Sanjay Dutta, TNN | Jul 16, 2013
NEW DELHI: The ministerial panel tasked with distributing gas is set to leave newly-built gas-fired power plants out in the cold and leave government with egg on its face when it considers a proposal to put electricity generation at the top of the pecking order for getting fuel from RIL's Andhra offshore field. The panel, headed by defence minister A K Antony, is scheduled to meet on Wednesday to put power on a par with fertilizer in the priority list for getting RIL's gas. If the meeting finally takes place, the panel could end up trying to bail out plants whose gas supply agreement (GSA) with RIL may be deemed as invalid under its own policy. This is how it works: the proposal drawn up by the petroleum ministry says only plants with a GSA with RIL would benefit from the changed priority. The volume of gas diverted from other industries would be distributed in proportion to the quantity for which each plant has contracted with RIL. These pacts were signed in May 2008 in accordance to the gas utilization policy decided that year by a ministerial panel headed by then external affairs minister Pranab Mukherjee. According to that decision, the policy was to be valid for five years, or May, 2013.
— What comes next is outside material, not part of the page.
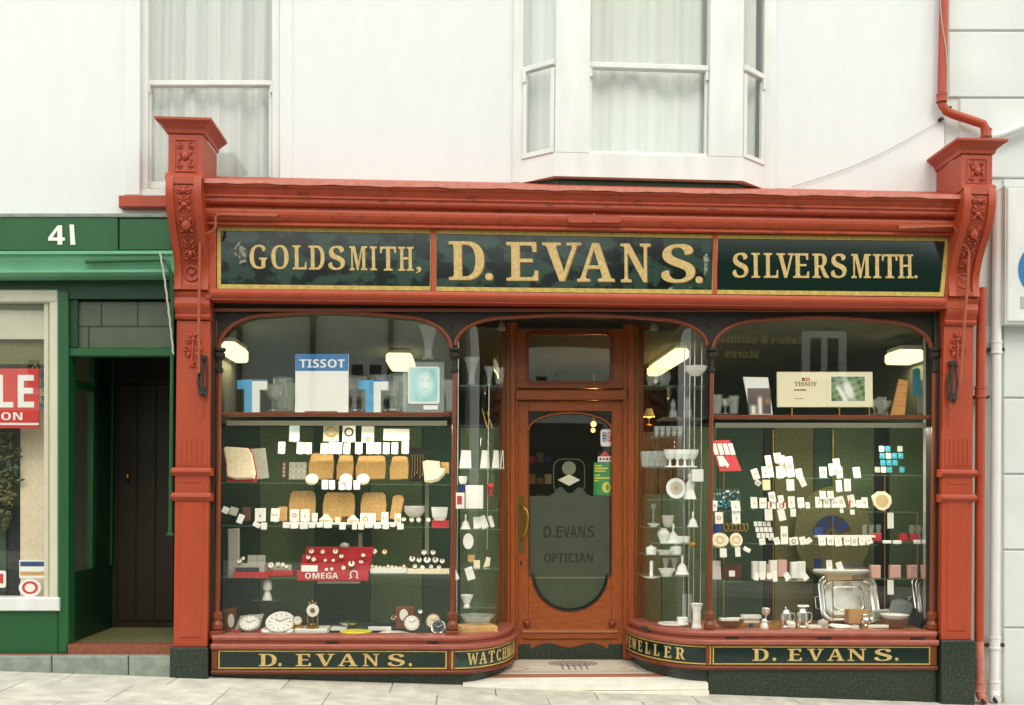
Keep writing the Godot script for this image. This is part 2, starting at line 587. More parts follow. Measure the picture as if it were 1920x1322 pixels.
func ground() -> void:
	tag(sheet("ground", "asphalt", -150, 150, -150, 150, 0.3, 0.2), "", "", "", "structure")
	tag(sheet("road", "asphalt", -60, 60, 2.3, 9.6, 0.13, 0.1), "", "", "", "structure")
	tag(sheet("far_pavement", "slab_dull", -60, 60, 9.6, 12.2, 0.01, 0.25), "", "", "", "structure")
	var bed := sheet("pavement", "mortar", -60, 60, -0.6, 2.2, 0.012, 0.2)
	tag(bed, "", "", "", "structure")
	for k in 24:
		var mb := MB.new()
		var x := -9.6 + k * 0.8
		mb.box(Vector3(x, ground_y(x) - 0.06, 2.25), Vector3(0.792, 0.13, 0.14), Basis(Vector3.BACK, ground_tilt()), 0.012)
		done(mb, "kerb_stone", "step_grey", bed)
	# flagstones, the first row narrow against the shops, then broken courses
	var z := 0.02
	for row in 5:
		var d: float = [0.42, 0.62, 0.6, 0.4, 0.14][row]
		var x: float = -6.0 + [0.1, 0.62, 0.3, 0.5, 0.2][row]
		while x < 6.6:
			var w: float = rng.randf_range(0.66, 0.84)
			var mb := MB.new()
			var c := Vector3(x + w / 2, ground_y(x + w / 2) - 0.03 + rng.randf_range(-0.002, 0.002), z + d / 2)
			mb.box(c, Vector3(w - 0.007, 0.06, d - 0.007), Basis(Vector3.BACK, ground_tilt() + rng.randf_range(-0.002, 0.002)) * Basis(Vector3.RIGHT, rng.randf_range(-0.003, 0.003)), 0.003)
			done(mb, "slab", ["slab", "slab_pale", "slab"][rng.randi() % 3], bed)
			x += w
		z += d

func boxw(mb: MB, x0, y0, z0, x1, y1, z1, bev := 0.0) -> void:
	mb.box(Vector3((x0 + x1) / 2.0, (y0 + y1) / 2.0, (z0 + z1) / 2.0), Vector3(absf(x1 - x0), absf(y1 - y0), absf(z1 - z0)), Basis(), bev)

# the other side of the street, seen as reflections in the shop windows
func opposite() -> void:
	var Z := 12.2
	mat("far_white", c8(210, 222, 206), 0.9, "blotch", Vector3(0.4, 0.4, 0.4))
	mat("far_dark", c8(58, 74, 62), 0.8, "blotch", Vector3(0.5, 0.5, 0.5))
	mat("far_slate", c8(84, 88, 92), 0.8, "dirt", Vector3(2, 2, 2))
	mat("far_front", c8(30, 42, 36), 0.5)
	mat("far_letters", c8(206, 190, 120), 0.6)
	for h in [[-14.0, -7.2, 6.5, "far_white", "tall white rendered house across the street"], [-7.15, 3.2, 5.9, "far_white", "broad pale house with dark pipes across the street"], [3.25, 10.4, 6.4, "far_dark", "dark house with white framed window and tailor's lettering across the street"], [10.45, 18.0, 6.0, "far_white", "small white house at far end across the street"]]:
		var o := thing("terrace_house", h[4], "house", Vector3((h[0] + h[1]) / 2, ground_y((h[0] + h[1]) / 2), Z + 3.0))
		var mb := MB.new()
		boxw(mb, h[0], -0.6, Z, h[1], h[2], Z + 6.0)
		done(mb, "wall", h[3], o)
		mb = MB.new()
		mb.beam([Vector2(Z - 0.3, h[2]), Vector2(Z + 6.3, h[2]), Vector2(Z + 3.0, h[2] + 1.2)], Vector3(h[0] - 0.02, 0, 0), Vector3(h[1] + 0.02, 0, 0))
		done(mb, "roof", "far_slate", o)
		# shop front below, windows above
		mb = MB.new()
		boxw(mb, h[0] + 0.3, ground_y(h[1]) + 0.1, Z - 0.12, h[1] - 0.3, 2.6, Z - 0.01)
		done(mb, "shop_window", "far_front", o)
		mb = MB.new()
		boxw(mb, h[0] + 0.2, 2.6, Z - 0.2, h[1] - 0.2, 3.2, Z - 0.01)
		done(mb, "fascia", "far_front", o)
		var n := 3
		for k in n:
			var x: float = h[0] + (h[1] - h[0]) * (k + 0.5) / n
			if h[3] == "far_dark":
				if k != 1: continue
				x = 7.35
			var f := group_node("window", o)
			var y0 := 4.05 if h[3] == "far_dark" else 3.5
			var y1 := 5.05 if h[3] == "far_dark" else 4.35
			mb = MB.new()
			for b in [[x - 0.46, y0, x - 0.3, y1], [x + 0.3, y0, x + 0.46, y1], [x - 0.3, y1 - 0.14, x + 0.3, y1], [x - 0.3, y0, x + 0.3, y0 + 0.14], [x - 0.06, y0 + 0.14, x + 0.06, y1 - 0.14]]:
				boxw(mb, b[0], b[1], Z - 0.1, b[2], b[3], Z - 0.005)
			done(mb, "frame", "far_white", f)
			mb = MB.new()
			boxw(mb, x - 0.3, y0 + 0.14, Z - 0.03, x + 0.3, y1 - 0.14, Z - 0.006)
			done(mb, "pane", "far_front", f)
		if h[1] == 3.2:
			for x in [-4.5, -3.05, -1.5, 0.9]:
				mb = MB.new()
				boxw(mb, x - 0.05, 3.2, Z - 0.12, x + 0.05, 5.85, Z - 0.01)
				done(mb, "pipe", "far_front", o)
		if h[3] == "far_dark":
			for L in [["tailors & outfitters", 4.78, 4.95, 5.1, 7.0], ["stores", 4.5, 4.62, 5.4, 6.1]]:
				var X := Transform3D(Basis(Vector3.UP, PI), Vector3((L[3] + L[4]) / 2 - 0.1, (L[1] + L[2]) / 2, Z - 0.03))
				var t := text(L[0], sans, 0, 0, 1, 1, 0, 0.02, "far_letters", o, "lettering")
				var bb: AABB = t.mesh.get_aabb()
				var k: float = (L[4] - L[3]) / bb.size.x
				t.transform = Transform3D(X.basis.scaled_local(Vector3(k, k, 0.2)), X.origin)
				t.position -= t.transform.basis * bb.get_center() + origin(o)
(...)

Executives of power firms say if the policy itself has expired then any agreement signed in accordance to the policy too would be invalid in law, even if the pacts may have a validity of six years. "Just because two parties sign a six-year GSA when the policy itself is valid for five years doesn't automatically extend the validity or conditions of the pact beyond five years. After re-allotting gas now, the ministerial panel is unlikely to review it again when the six-year period of GSAs end in April 2014. So new capacity of over 8,000 mw would continue to languish," one senior executive said. Fertilizer industry has so far enjoyed top priority and hogged most of the gas allotments, followed by cooking gas plants and power units. But a drastic fall in output from RIL's field - estimated at 14 mcmd (million cubic metres per day) against a peak of 80 mcmd - has landed the government with 15,000 mw idle power plants and forced it to snap supplies to other non-core units. Faced with such a huge idle capacity, the power ministry and private power producers demanded a change in the allocation priority to seek equality with fertilizer industry.